The General Insurance Code Governance Committee (CGC) has penalised AIG Australia for breaching its obligations to tell customers their complaints were delayed or that they had the right to take their complaint to the ombudsman.
In a media release today, the CGC said the penalty included a $30,000 “community benefit payment” to a charity that supports consumers impacted by “similar issues.”
The release said that over several years, AIG Australia denied hundreds of customers “essential information” leaving many “in limbo waiting for updates that never came.”
The CGC said these repeated failures were a serious breaches of the Code of Practice.

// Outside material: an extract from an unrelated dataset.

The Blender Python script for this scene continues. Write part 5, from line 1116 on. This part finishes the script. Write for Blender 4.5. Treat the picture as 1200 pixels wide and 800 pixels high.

“These sanctions are important – they are about holding AIGAL accountable for its failings and lifting standards across the industry,” said Veronique Ingram (main picture), the CGC’s chair. “When complaints aren’t handled properly, it affects trust in the insurer and in the industry as a whole.”
Additionally, the release said AIG Australia was unable to confirm when the issue first reoccurred between 2022 and 2024.
“This showed a breakdown in governance and in the systems needed to manage complaints well and meet the Code’s standards,” said Ingram. “It was not a one-off mistake.”
The release said the insurer has now taken steps to contact affected customers and restore processes but these actions come too late, “with the issue going unidentified and unaddressed for up to two years.”